Questions surrounded “We The People Will Fund The Wall” almost from the start. Reports surfaced soon after its launch that Kolfage had previously run a conspiracy-minded Facebook page that the platform eventually took down as part of a broader culling of pages that consistently broke “rules against spam and coordinated inauthentic behavior.” GoFundMe suspended the campaign in December, expressing concern to Kolfage that it proposed giving the money directly to the federal government rather than a legitimate nonprofit.

“GoFundMe has a zero tolerance policy for fraudulent behavior and we have been cooperating with law enforcement officials throughout their investigation,” said GoFundMe spokesperson Bobby Whithorne in a statement to WIRED. “Protecting GoFundMe donors is our highest priority and we took measures to do just that.”

Around this time, court documents say, Kolfage brought on Bannon and Badolato, who quickly assumed control of day-to-day operations. To address GoFundMe’s concerns, they established We Build the Wall Inc. as a nonprofit 501(c)(4) organization to which they could channel the funds, and assured the crowdfunding platform that Kolfage would take no salary or compensation from the campaign. They wrote bylaws that would prevent them from misappropriating funds and that forbid conflicts of interests. They also agreed that all of their existing donors would have to opt-in to redirecting those funds from the GoFundMe to We Build the Wall.

As part of that process, on January 11, 2019, GoFundMe announced that the original campaign would shut down and that donors would receive refunds unless they proactively opted to transfer that money to the new nonprofit within a 90-day window. Anybody who didn’t opt in or respond to GoFundMe’s outreach automatically got their money back.

According to the indictment, We Build the Wall repeatedly promised during this time—across social media posts, in the press, in public statements, and as part of a direct pitch to donors—that “100 percent of funds raised” would go toward wall construction. “Mr. Kolfage will not profit even a penny from We Build the Wall Inc.,” the We Build the Wall website said at one point. In text messages referenced in the indictment, Badolato allegedly insisted that Kolfage’s lack of compensation be included as part of the donor pitch.

That altruism was understood to extend to Bannon and Badolato, as well, prosecutors argue, noting that Kolfage once posted on social media that “donations will only go to the wall” and “Board won’t see any of that money!”

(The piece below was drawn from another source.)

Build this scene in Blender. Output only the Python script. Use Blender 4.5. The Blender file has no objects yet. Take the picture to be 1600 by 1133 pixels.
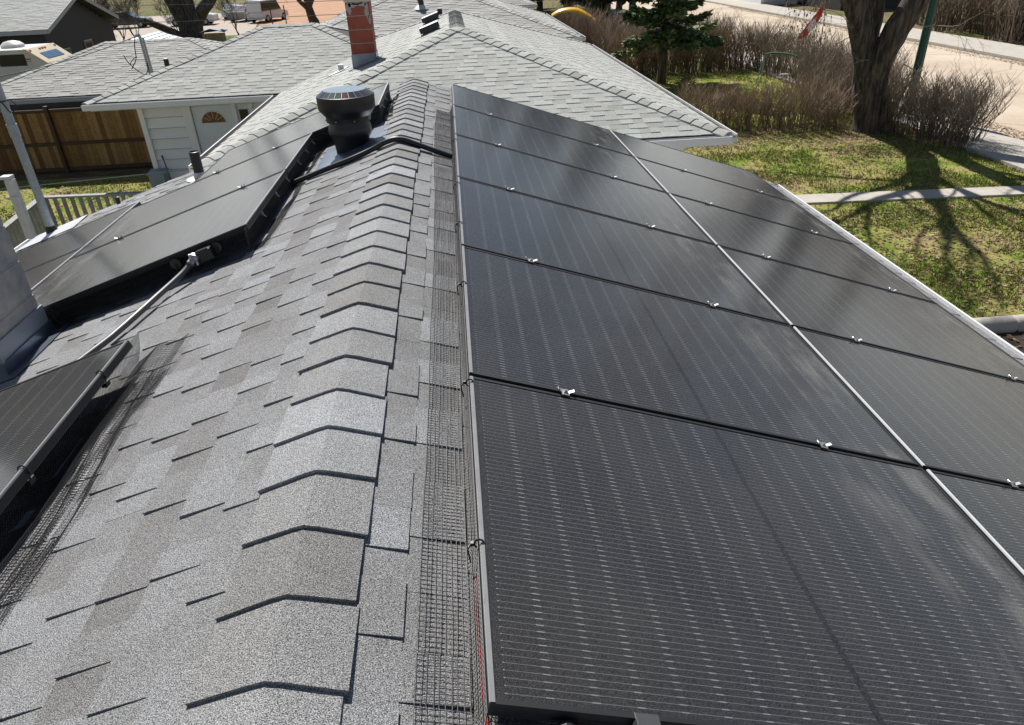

Ultimately, most donors allowed their contributions to funnel to We Build the Wall rather than accept a refund, under repeated assurances that all of their money would go directly to construction. Several hundred thousands of those dollars, prosecutors say, did not.

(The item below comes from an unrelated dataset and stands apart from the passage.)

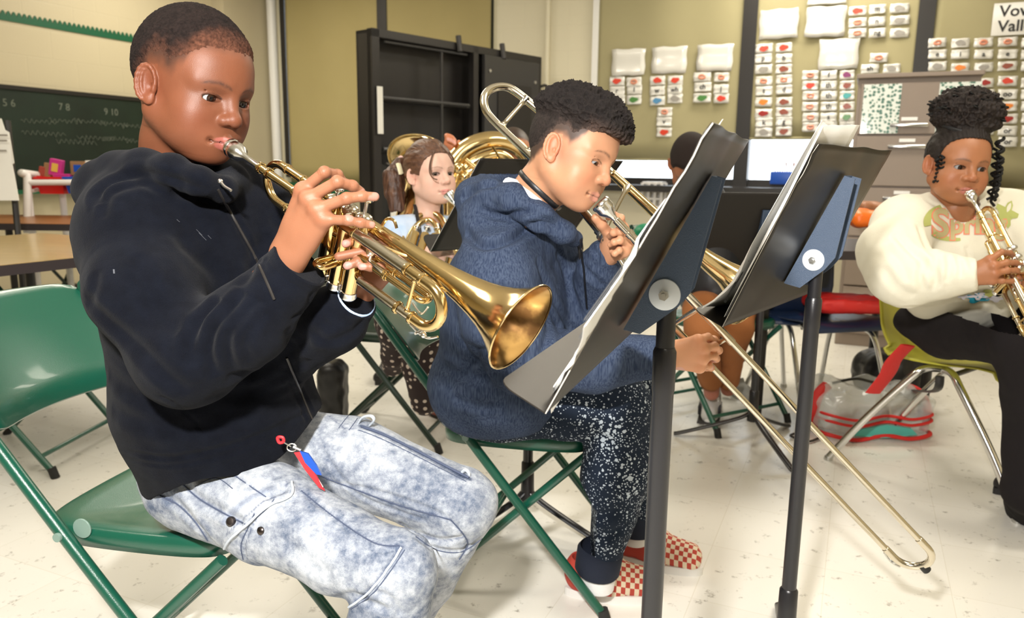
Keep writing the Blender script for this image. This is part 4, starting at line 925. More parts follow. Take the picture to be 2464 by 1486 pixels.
    MB().tube(spline([P(.290, -.012, .034), P(.296, -.026, .034), P(.308, -.030, .034), P(.316, -.022, .034)], 6), .0022*S_, 8).build('pinky_hook', br, t)
    for a, v, r in ((.335, .036, .0075),): ring(a, v, .009, r); ring(a, v, .027, r)
    # water keys
    wk = MB().tube(spline([P(.402, .073, 0), P(.422, .077, 0), P(.438, .072, -.002), P(.452, .060, -.003)], 5), .0016*S_, 8).ball(P(.428, .074, 0), .0045*S_).tube([P(.418, .076, -.006), P(.418, .076, .006)], .002*S_, 8)
    wk.tube(spline([P(.395, .042, .002), P(.415, .047, .0), P(.424, .030, -.002)], 5), .0014*S_, 8); wk.build('water_key', M['silver'], t)
    return dict(t=t, P=P, A=A, V=Vd, L=L)
MOUTH1 = at(547, 349, 1.1455); BELL1 = at(1268, 797, .957)
A1 = nrm(BELL1-MOUTH1); V1 = nrm(at(806, 692, 1.108)-at(872, 515, 1.03))
# scale so that the rim lands on the photographed bell
k1 = np.linalg.norm(BELL1-MOUTH1)/.546
O1 = MOUTH1+A1*.006
TP1 = trumpet(O1, A1, V1, 'brass trumpet held by the boy in the black hoodie', bell=BELL1, sc=k1*.975)
def trombone():
    Mp = at(1436, 480, 1.515); E_ = at(2262, 1350, 1.62); A = nrm(E_-Mp); ln = np.linalg.norm(E_-Mp)
    q = at(1700, 815, 1.50)-at(1700, 757, 1.47); Wd = nrm(q-A*(q@A)); sp = .078
    P = lambda a, w_, o=0: Mp+A*a+Wd*w_+np.cross(A, Wd)*o
    t = thing('trombone', 'brass trombone with a nickel slide played by the boy in denim-blue hoodie', 'trombone', P(.5, .04))
    MB().lathe([(.006, .014), (.013, .009), (.0180, .0075), (.0200, .011), (.0195, .015), (.0182, .018), (.0186, .026), (.0145, .034), (.0075, .044), (.0058, .050), (.0062, .075)], Mp, A, 36).build('mouthpiece', M['silver'], t)
    MB().tube([P(.055, 0), P(.095, 0)], .0082, 16).lathe([(.007, .088), (.0102, .090), (.0102, .100), (.007, .102)], Mp, A, 20).tube([P(.09, 0), P(.36, 0)], .0088, 16).build('mouthpipe', M['nickel'], t)
    s = MB(); s.tube([P(.24, 0), P(ln-.04, 0)], .0066, 16).tube([P(.27, sp), P(ln-.04, sp)], .0066, 16)
    s.tube([P(.24, 0), P(.40, 0)], .0082, 16).tube([P(.27, sp), P(.40, sp)], .0082, 16)
    s.build('outer_slide', M['nickel'], t)
    bowp = [P(ln-.04+.039*math.sin(q_), .039-.039*math.cos(q_)) for q_ in np.linspace(0, math.pi, 14)]
    MB().tube([P(ln-.07, 0)]+bowp+[P(ln-.07, sp)], .0080, 16).build('slide_bow', M['nickel'], t)
    MB().tube([P(ln-.003, sp*.5), P(ln+.014, sp*.5)], .0095, 14).build('rubber_tip', M['rubber'], t)
    MB().tube(spline([P(ln-.06, sp+.01), P(ln-.03, sp+.014), P(ln-.012, sp+.006)], 5), .002, 8).ball(P(ln-.03, sp+.008), .006).build('water_key', M['steel'], t)
    MB().tube([P(.385, 0), P(.385, sp)], .0052, 12).tube([P(.30, 0), P(.30, sp)], .0052, 12).build('hand_brace', M['nickel'], t)
    # bell joint on the far tube
    jt = P(.09, sp)
    MB().tube([at(1405, 510, 1.635), at(1440, 552, 1.61)], .0095, 16).tube([at(1440, 552, 1.61), at(1462, 574, 1.595)], .0118, 16).tube([at(1460, 572, 1.597), P(.20, sp), P(.30, sp)], .0082, 16).build('lower_joint', M['nickel'], t)
    nb = MB(); c = at(1450, 563, 1.603); a_ = nrm(at(1462, 574, 1.595)-at(1440, 552, 1.61))
    for o in (0, .011): nb.lathe([(.009, -.003), (.0150, -.002), (.0150, .002), (.009, .003)], c+a_*o, a_, 18)
    nb.build('lock_nut', M['steel'], t)
    # bell section: tuning slide bow behind the head, lower leg, bell
    pts = [at(1405, 510, 1.635), at(1330, 432, 1.665), at(1262, 362, 1.69), at(1190, 292, 1.705), at(1168, 262, 1.71), at(1166, 232, 1.72), at(1184, 213, 1.73), at(1215, 209, 1.74), at(1243, 222, 1.745), at(1300, 268, 1.75), at(1380, 335, 1.75), at(1470, 415, 1.755)]
    P1 = spline(pts, 6); MB().tube(P1, np.linspace(.0085, .0095, len(P1)), 18).build('tuning_bow', M['nickel'], t)
    b = spline([at(1470, 415, 1.755), at(1530, 470, 1.76), at(1600, 534, 1.765), at(1650, 580, 1.77), at(1700, 624, 1.775), at(1750, 660, 1.78), at(1785, 688, 1.783), at(1812, 708, 1.786)], 6)
    tt = np.linspace(0, 1, len(b)); r = np.interp(tt, [0, .2, .4, .55, .7, .82, .92, .97, 1], [.0098, .0118, .0150, .0205, .029, .042, .058, .070, .083])
    bo = MB().tube(b, r, 40, cap=False).build('bell', M['brass'], t, flat_angle=80); bo.modifiers.new('s', 'SOLIDIFY').thickness = .0006
    T_, N_, B_ = frames(b); MB().tube([b[-1]+(N_[-1]*math.cos(q_)+B_[-1]*math.sin(q_))*.083 for q_ in np.linspace(0, 2*math.pi, 48, endpoint=False)], .0015, 8, closed=True).build('bell_rim', M['brass'], bo)
    def brace(p, q_, r_=.0048):
        p, q_ = np.asarray(p), np.asarray(q_); d = q_-p; L_ = np.linalg.norm(d); ts_ = np.linspace(0, 1, 15)
        MB().tube([p+d*x for x in ts_], [r_*(1+1.9*max(0, 1-x/.18)**2+1.9*max(0, (x-.82)/.18)**2) for x in ts_], 12).build('brace', M['nickel'], t)
    brace(at(1206, 305, 1.703), at(1264, 240, 1.748)); brace(at(1268, 368, 1.69), at(1330, 293, 1.75)); brace(at(1452, 560, 1.603), at(1508, 452, 1.757), .0045)
    return dict(P=P, A=A, W=Wd)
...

We Build the Wall did put money toward its stated purpose, although the indictment does not specify how much. But prosecutors allege that Kolfage, Bannon, and Badolato also agreed to pay Kolfage $100,000 upfront and $20,000 per month afterward under the table. To obscure those payments, the indictment says, they routed them through a separate nonprofit that Bannon and Badolato already controlled. The first payout went through on February 11, one month after GoFundMe had first pulled the plug. Every month, like clockwork, another $20,000 was wired from We Build the Wall to Bannon’s nonprofit, and then from the nonprofit’s bank account to Kolfage.

The scheme got slightly more sophisticated from there, according to court documents. The nonprofit sent payments to Kolfage’s spouse, claiming on a tax form that it was for “media.” Starting in April 2019, Kolfage’s alleged monthly salary was passed through purported We Build the Wall vendors, including a shell company incorporated by Shea. As before, We Build the Wall paid the shell company, and the shell company turned much of that money around to pay Kolfage, claiming it was for “social media” accounts and pages. Over the course of 10 months, prosecutors say, Kolfage took in over $350,000 that had been passed through friendly third-party entities.

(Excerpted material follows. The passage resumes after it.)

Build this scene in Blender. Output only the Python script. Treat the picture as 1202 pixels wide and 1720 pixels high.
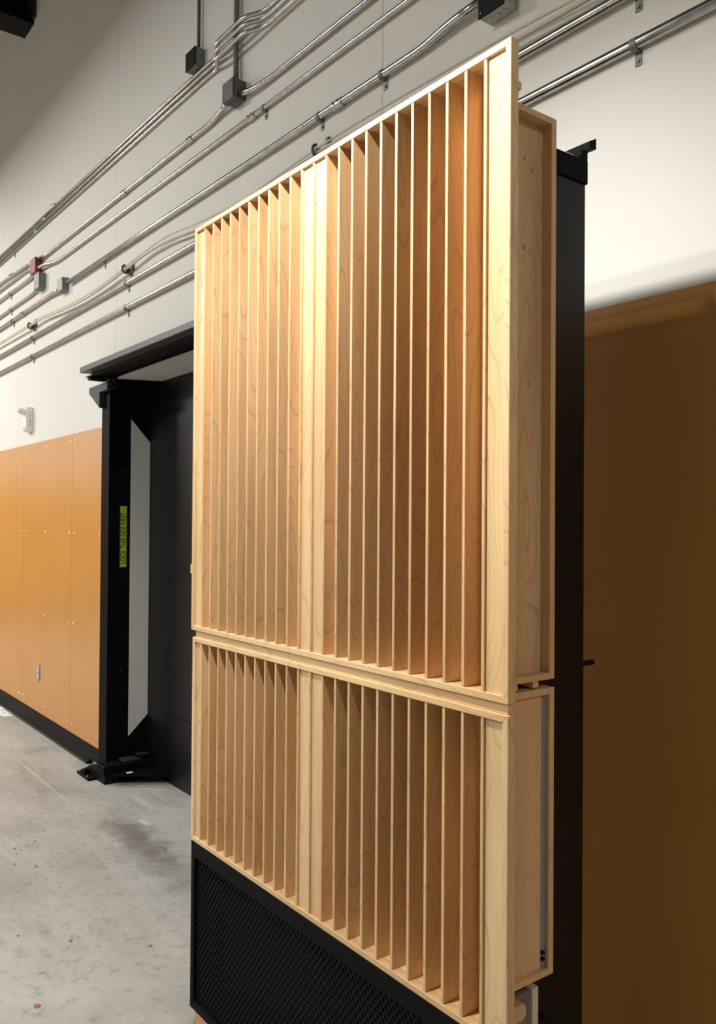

He wasn’t alone. Bannon, Badolato, and Shea each “received hundreds of thousands of dollars in donor funds to build the wall,” the indictment says, which they allegedly spent on everything from personal travel to paying off credit card debt. Court documents say that Bannon specifically took in over a million dollars from We Build the Wall, some of which he used to pay Kolfage, and a “substantial portion” of which he kept.

When they found out from a bank that they might be under investigation last October, Kolfage and Badolato allegedly switched over to an encrypted messaging platform. Mentions of Kolfage not taking a salary were scrubbed from the We Build the Wall website, the indictment says, and replaced with a statement that he would receive one starting January 2020.

“As alleged, not only did they lie to donors, they schemed to hide their misappropriation of funds by creating sham invoices and accounts to launder donations and cover up their crimes, showing no regard for the law or the truth,” said inspector-in-charge Philip R. Bartlett of the New York Field Office of the United States Postal Inspection Service, which participated in the investigation. “This case should serve as a warning to other fraudsters that no one is above the law, not even a disabled war veteran or a millionaire political strategist.”

It should also serve as a warning to potential donors on crowdfunding platforms. One thing that separated the alleged scheme from previous crowdfunding scams of note is that We Build the Wall had an unusual veneer of legitimacy. For starters, it apparently did put money toward wall construction. And the fact that it operated as a registered 501(c)(4) nonprofit gave the organization the appearance of propriety. Still, the case provides some lessons for staying safe going forward.

“Typically we want people to look for an established track record if there is doubt in what they’re supporting. With this being a newly registered entity, there was not that track record to look into,” says Kevin Scally, chief relationship officer at Charity Navigator, a nonprofit that evaluates charitable organizations. “It is important in this case that there was some uncertainty of the probability that something like this would come to fruition. Some donors did throw caution to the wind because they wanted to see this get done.”

Scally says that despite the occasional headline-grabbing scam, the nonprofit sector is “overwhelmingly” populated by trustworthy groups. As for crowdfunded charitable efforts specifically, he recommends not getting involved unless you have a relationship with the person affected. Otherwise, it should be easy enough to find a reputable charity that’s focused on the same goal.

Kolfage, Bannon, Badolato, and Shea each face a maximum of up to 40 years in prison if found guilty. A Washington Post report found that the Trump administration had completed 110 miles of border wall in February of this year, well short of the 500 miles Trump had promised by early 2021.